The Department may not garnish the wages of a debtor who it knows has been involuntarily separated from employment until the debtor has been reemployed continuously for at least 12 months. The debtor has the burden of informing the Department (or any other federal agency exercising the Department's authority under this subpart) of the circumstances surrounding an involuntary separation from employment.

§ 20.211 Financial hardship.

(a) A debtor whose wages are subject to a wage withholding order under this subpart, may, at any time, request a review by the Department of the amount garnished, based on materially changed circumstances such as disability, divorce, or catastrophic illness which result in financial hardship.

(b) A debtor requesting a review under paragraph (a) of this section shall submit the basis for claiming that the current amount of garnishment results in a financial hardship to the debtor, along with supporting documentation. The Department shall consider any information submitted in accordance with procedures and standards established by the agency.

(c) If a financial hardship is found, the Department shall downwardly and temporarily adjust the amount garnished to reflect the debtor's financial condition. The Department will notify the employer of any adjustments to the amounts to be withheld.

§ 20.212 Ending garnishment.

(a) Once the Department has fully recovered the amounts owed by the debtor, including interest, penalties, and administrative costs consistent with the FCCS, the Department shall send the debtor's employer notification to discontinue wage withholding.

(b) At least annually, the Department shall review its debtors' accounts to ensure that garnishment has been terminated for accounts that have been paid in full.

§ 20.213 Actions prohibited by employer.

An employer may not discharge, refuse to employ, or take disciplinary action against the debtor due to the issuance of a withholding order under this subpart.

§ 20.214 Refunds.

(a) If a hearing official, at a hearing held pursuant to § 20.206, determines that a debt is not legally due and owing to the Department, the Department shall promptly refund any amount collected by means of administrative wage garnishment.

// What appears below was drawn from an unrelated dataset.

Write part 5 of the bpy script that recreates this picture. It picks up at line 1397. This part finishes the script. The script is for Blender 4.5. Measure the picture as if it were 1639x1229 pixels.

(b) Unless required by Federal law or contract, refunds under this section shall not bear interest.

§ 20.215 Right of action.

The Department may sue any employer for any amount that the employer fails to withhold from wages owed and payable to an employee in accordance with §§ 20.207 and 20.209. However, a suit may not be filed before the termination of the collection action involving a particular debtor, unless earlier filing is necessary to avoid expiration of any applicable statute of limitations period. For purposes of this subpart, “termination of the collection action” occurs when the agency has terminated collection action in accordance with the FCCS or other applicable standards. In any event, termination of the collection action will have been deemed to occur if the agency has not received any payments to satisfy the debt from the particular debtor whose wages were subject to garnishment, in whole or in part, for a period of 1 year.